The U.S. Dept. of Transportation has awarded a $15.2 million TIGER (Transportation Investment Generating Economic Recovery) grant for the Amtrak Southwest Chief Route Advancement and Improvement Project.

According to a grant notification sent to U.S. Sen. Martin Heinrich (D-NM) and others, “The Southwest Chief Route Advancement and Improvement Project allows the City of La Junta to continue the rehabilitation of the BNSF La Junta Subdivision in Colorado, adding approximately 39 miles of new continuously welded rail, and repairing over 20 miles of roadbed with new ties and ballast on the Albuquerque Subdivision in New Mexico.”

Last year, Heinrich made several stops from Raton to Las Vegas on the Amtrak Southwest Chief with Amtrak CEO Joe Boardman to discuss the future of the route and its economic impact on local communities.
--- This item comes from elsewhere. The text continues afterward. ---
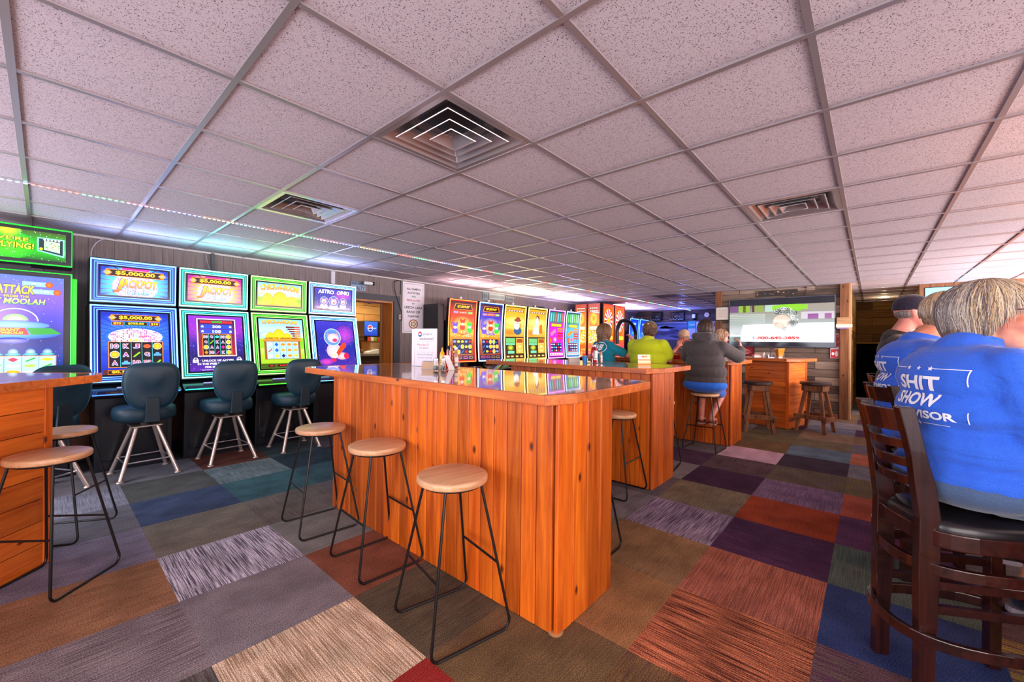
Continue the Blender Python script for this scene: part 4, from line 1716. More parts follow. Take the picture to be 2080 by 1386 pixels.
def scr_astro_top(w, h):
    c = Canvas(w, h)
    space(c, w, h, 2)
    for x, r in ((.24, .15), (.76, .14), (.5, .185)):
        bubble(c, w * x, h * .40, h * r * 1.3)
    c.text('ASTRO', w * .29, h * .83, w * .42, h * .19, WHT, 10, .04, .1, NVY, .04, None, .01)
    c.text('OINK!', w * .75, h * .83, w * .34, h * .19, WHT, 10, .04, .1, NVY, .04, None, .01)
    c.rect(w * .06, h * .05, w * .94, h * .09, g8(235, 235, 250), 9)
    return c


def scr_astro_low(w, h):
    c = Canvas(w, h)
    space(c, w, h, 4)
    c.disc(w * .42, h * .34, w * .2, h * .17, g8(255, 220, 225), 4, g8(240, 170, 185))
    c.disc(w * .62, h * .22, w * .17, h * .08, g8(255, 200, 205), 3, g8(240, 150, 165))
    c.disc(w * .74, h * .22, w * .07, h * .07, g8(225, 20, 70), 4)
    c.disc(w * .40, h * .14, w * .06, h * .05, g8(225, 20, 70), 4)
    c.disc(w * .4, h * .64, w * .22, h * .19, g8(50, 80, 210), 5, g8(100, 150, 250), 30)
    c.ring(w * .4, h * .64, w * .225, h * .195, .006, g8(225, 235, 255), 8, 30)
    c.poly([(w * .27, h * .72), (w * .36, h * .70), (w * .28, h * .62)], g8(245, 130, 150), 6)
    c.poly([(w * .52, h * .75), (w * .50, h * .66), (w * .57, h * .67)], g8(245, 130, 150), 6)
    c.disc(w * .42, h * .62, w * .15, h * .105, g8(255, 225, 220), 7, g8(250, 180, 185))
    c.disc(w * .46, h * .575, w * .065, h * .04, g8(235, 50, 110), 8)
    c.poly([(w * .44, h * .26), (w * .52, h * .22), (w * .76, h * .44), (w * .74, h * .52), (w * .64, h * .50)], g8(235, 60, 20), 9)
    c.disc(w * .42, h * .24, w * .08, h * .06, YEL, 10, WHT)
    return c


def scr_attack_top(w, h):
    c = Canvas(w, h)
    c.grad(0, 0, w, h, [g8(10, 90, 20), g8(30, 200, 20), g8(20, 170, 20), g8(70, 90, 30)])
    c.disc(w * .42, h * .45, w * .3, h * .5, g8(90, 240, 20), 1, g8(25, 180, 20))
    c.disc(w * .45, h * .95, w * .12, h * .24, g8(250, 220, 40), 2, g8(90, 220, 20))
    c.specks(0, 0, w, h, 160, [WHT, g8(190, 255, 190)], .004, 2, 8)
    c.text("WE'RE", w * .47, h * .66, w * .34, h * .13, g8(200, 255, 40), 8, .03, .05, g8(10, 60, 10), .05, YEL)
    c.text('MULTIPLYING!', w * .38, h * .44, w * .62, h * .2, g8(220, 255, 60), 8, .03, .05, g8(10, 60, 10), .05, YEL)
    c.poly([(w * .72, h * .80), (w * .985, h * .80), (w * .985, h * .16), (w * .72, h * .32)], g8(150, 255, 230), 3)
    c.poly([(w * .735, h * .765), (w * .97, h * .765), (w * .97, h * .22), (w * .735, h * .35)], g8(20, 50, 60), 4)
    c.poly([(w * .785, h * .70), (w * .94, h * .68), (w * .94, h * .30), (w * .785, h * .38)], g8(190, 245, 190), 5)
    R = random.Random(2)
    for k in range(14):
        x, y = R.uniform(.80, .93), R.uniform(.38, .64)
        c.disc(w * x, h * y, w * .008, h * .02, R.choice([WHT, GRN, ORG, g8(190, 160, 60)]), 6)
    for k in range(5):
        c.disc(w * (.79 + .035 * k), h * .735, w * .013, h * .03, WHT, 6)
    c.disc(w * .757, h * .40, w * .018, h * .05, g8(220, 220, 40), 6)
    return c


def scr_attack_low(w, h):
    c = Canvas(w, h)
    c.grad(0, 0, w, h, [g8(16, 40, 90), g8(20, 50, 150), g8(24, 30, 130), g8(70, 60, 200), g8(130, 90, 220), g8(90, 120, 235)])
    c.disc(w * .3, h * .6, w * .45, h * .2, g8(160, 100, 225), 1, g8(80, 60, 200))
    c.specks(0, 0, w, h, 130, [WHT, g8(160, 180, 255)], .0035, 2, 9)
    c.text('ATTACK', w * .53, h * .865, w * .36, h * .085, g8(240, 190, 20), 10, .04, .1, g8(40, 30, 130), .05, g8(255, 240, 90))
    c.text('FROM THE', w * .54, h * .80, w * .24, h * .026, g8(240, 200, 60), 10, .03, 0, g8(40, 30, 130), .08)
    c.text('PLANET MOOLAH', w * .44, h * .755, w * .74, h * .055, g8(120, 230, 60), 10, .04, .15, g8(30, 30, 140), .06, g8(235, 255, 160))
    for x, y, t in ((.72, .925, '$17,891.72'), (.80, .855, '$57.89')):
        c.rect(w * (x - .13), h * (y - .022), w * (x + .10), h * (y + .022), g8(150, 230, 250), 4)
        c.text(t, w * (x - .03), h * y, w * .16, h * .022, WHT, 7, .02, 0, BLU, .04)
        c.disc(w * (x + .13), h * y, w * .04, h * .028, ORG, 5, g8(200, 60, 20))
    c.rect(0, h * .87, w * .33, h * .9, g8(220, 40, 60), 4)
    # saucer
    c.disc(w * .5, h * .45, w * .46, h * .055, g8(90, 190, 240), 4, g8(30, 90, 200), 30)
    c.disc(w * .5, h * .53, w * .36, h * .04, g8(150, 205, 235), 6, g8(80, 140, 200), 30)
    c.ring(w * .53, h * .57, w * .22, h * .12, .009, g8(225, 225, 255), 7, 30, 0, PI)
    c.disc(w * .53, h * .575, w * .12, h * .06, g8(225, 240, 200), 6, g8(130, 205, 110), 20, 0, PI)
    c.poly([(w * .1, h * .505), (w * .30, h * .505), (w * .22, h * .44), (w * .02, h * .45)], g8(245, 160, 140), 8)
    c.poly([(w * .30, h * .505), (w * .62, h * .505), (w * .66, h * .44), (w * .28, h * .44)], g8(215, 30, 40), 8)
    c.poly([(w * .64, h * .505), (w * .88, h * .505), (w * .98, h * .45), (w * .68, h * .44)], g8(30, 160, 40), 8)
    c.text('GIANT', w * .47, h * .486, w * .2, h * .024, YEL, 11, .03, .1, BRN, .04)
    c.text('SYMBOLS!', w * .47, h * .458, w * .26, h * .022, YEL, 11, .03, .1, BRN, .04)
    c.disc(w * .5, h * .385, w * .16, h * .03, g8(150, 140, 230), 4, g8(60, 60, 180))
    for k in range(5):
        x = w * (.18 + .165 * k)
        c.disc(x, h * .275, w * .05, h * .032, g8(200, 220, 240), 6, g8(70, 130, 190))
        c.disc(x, h * .255, w * .075, h * .012, g8(120, 230, 200), 7, g8(30, 150, 170))
    reels(c, w * .10, h * .055, w * .92, h * .235, [[('e', g8(60, 130, 190)), ('e', WHT), ('s', g8(220, 60, 90)), ('b', GRN), ('e', YEL)],
                                                   [('c', g8(60, 180, 110)), ('b', GRN), ('e', WHT), ('e', g8(180, 200, 90)), ('b', GRN)],
                                                   [('e', YEL), ('e', WHT), ('o', ORG), ('e', WHT), ('c', g8(60, 180, 130))]], g8(180, 235, 245), g8(40, 110, 140), g8(240, 150, 60))
    return c


def light_rect(pts, r, m_, parent, name='light_frame', closed=True):
    return M().tube(pts, r, 6, closed=closed).build(name, m_, parent)


def twin_machine(label, x0, w, mats, c_top, c_low, dx=0):
    """two stacked screens; faces -y, back on the wall"""
    xc = x0 + w / 2
    t = thing('slot_machine', label, 'slot machine', (xc, WALL_Y - .04, 0), 0, 'twin screen slot machines')
    hw_ = w / 2 - .004
    Y = lambda y: y - (WALL_Y - .04)
    lA, lB, glow = mats
    # lower cabinet
    m = M()
    m.hexa([(-hw_ + .04, Y(5.62), 0), (hw_ - .04, Y(5.62), 0), (hw_ - .04, 0, 0), (-hw_ + .04, 0, 0)], [(-hw_ + .04, Y(5.60), .72), (hw_ - .04, Y(5.60), .72), (hw_ - .04, 0, .72), (-hw_ + .04, 0, .72)])
    m.build('cabinet', CAB, t, bevel=.006)
    M().box(-hw_ + .08, hw_ - .08, Y(5.605), Y(5.63), .1, .58).build('front_door', mat('cab_panel', rgb(14, 15, 22), rough=.25), t, bevel=.008)
    M().lathe([(.008, 0), (.008, .01)], 12, (0, 0, 0)).build('lock', mat('chrome', (0, 0, 0)), t, loc=(hw_ - .1, Y(5.60), .62))
    # button deck
    m = M()
    m.hexa([(-hw_, Y(5.40), .745), (hw_, Y(5.40), .745), (hw_, Y(5.72), .72), (-hw_, Y(5.72), .72)], [(-hw_, Y(5.395), .775), (hw_, Y(5.395), .775), (hw_, Y(5.56), .86), (-hw_, Y(5.56), .86)])
    dk = m.build('button_deck', CABG, t, bevel=.004)
    light_rect([(-hw_ + .01, Y(5.395), .772), (hw_ - .01, Y(5.395), .772)], .005, lB, t, 'deck_light', False)
    M().box(-.09, .09, -.008, .008, 0, .012).build('play_button', emat('button_white', g8(170, 170, 240), .8), dk, bevel=.003, loc=(-.06, Y(5.475), .822))
    # housings
    m = M()
    b, tp = 5.53, 5.70
    m.hexa([(-hw_, Y(b), .865), (hw_, Y(b), .865), (hw_, 0, .72), (-hw_, 0, .72)], [(-hw_, Y(tp), 1.645), (hw_, Y(tp), 1.645), (hw_, 0, 1.645), (-hw_, 0, 1.645)])
    m.build('lower_housing', CAB, t, bevel=.006)
    m = M()
    m.hexa([(-hw_, Y(5.72), 1.65), (hw_, Y(5.72), 1.65), (hw_, Y(6.0), 1.65), (-hw_, Y(6.0), 1.65)], [(-hw_, Y(5.715), 2.10), (hw_, Y(5.715), 2.10), (hw_, Y(6.0), 2.10), (-hw_, Y(6.0), 2.10)])
    m.build('upper_housing', CAB, t, bevel=.006)
    for nm, y0, z0, y1, z1, cv in (('lower_screen', b, .885, tp, 1.625, c_low), ('upper_screen', 5.72, 1.672, 5.715, 2.083, c_top)):
        d = Vector((0, y1 - y0, z1 - z0))
        Ls = d.length
        d.normalize()
        nrm = Vector((1, 0, 0)).cross(d)

        def P(u, v, k):
            q = Vector((u, Y(y0), z0)) + d * v + nrm * k
            return q
        for k, (ins, r, mt) in enumerate(((.010, .009, lA), (.034, .0075, lB), (.052, .004, lA))):
            a = hw_ - ins
            light_rect([P(-a, ins - .01, .012), P(a, ins - .01, .012), P(a, Ls - ins + .01, .012), P(-a, Ls - ins + .01, .012)], r, mt, t)
        a = hw_ - .006
        m = M()
        m.add([P(-a, 0, .005), P(a, 0, .005), P(a, Ls, .005), P(-a, Ls, .005)], [(0, 1, 2, 3)])
        m.build('glow_panel', glow, t)
        m = M()
        ins = .064
        a = hw_ - ins
        pts = [P(-a, ins - .012, .007), P(a, ins - .012, .007), P(a, Ls - ins + .012, .007), P(-a, Ls - ins + .012, .007)]
        m.add(pts + [p + nrm * .008 for p in pts], [(0, 1, 5, 4), (1, 2, 6, 5), (2, 3, 7, 6), (3, 0, 4, 7), (4, 5, 6, 7)])
        m.build('bezel', CABG, t)
        ins += .012
        W_, H_ = 2 * (hw_ - ins), Ls - 2 * ins + .024
        cv(W_, H_).build(nm, SCR, t, plane_fn(P(-(hw_ - ins), ins - .012, .0165), (1, 0, 0), d))
    return t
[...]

They stopped at stations in Raton, Cimarron, and Las Vegas, including a special visit to Philmont Scout Ranch where Heinrich met with leaders of the Boy Scouts of America camp.

“The Southwest Chief isn’t just a railroad route in New Mexico, it serves as an economic engine that connects communities from Gallup to Raton to the rest of the nation,” Heinrich said. “These critical capital improvements will ensure that Boy Scouts from across the country can experience the Philmont Ranch and will help communities like Las Vegas and Lamy stay connected to major cities and tourism dollars.”

Sen. Tom Udall, who has been a strong supporter of the Southwest Chief for many years, said “From Raton to Gallup, communities across our state depend on the Southwest Chief as an economic engine. Its future has been uncertain, but this $15 million investment will strengthen the rail line and help ensure it keeps bringing visitors and business to New Mexico. As our state’s senior senator and a member of the Senate Appropriations Committee, I’ve always been proud to fight for rural transportation infrastructure like the iconic Southwest Chief.”

In spring 2015, Tom Church, Cabinet secretary of the New Mexico Department of Transportation, told the Santa Fe New Mexican, “We are coordinating an effort with the Southwest Chief Coalition for the Northern New Mexico cities and counties to develop a TIGER grant through the federal Transportation Department.”

BNSF Railway owns the tracks that the Southwest Chief traverses in western Kansas, Colorado and Northern New Mexico. It had told Amtrak and the three states that it wouldn’t maintain the tracks after the end of this year.

Amtrak has said about 22,000 Boy Scouts travel each summer to the Philmont Scout Ranch and about 20 percent of them arrive in Raton by train, which accounts for half the business at the Raton station.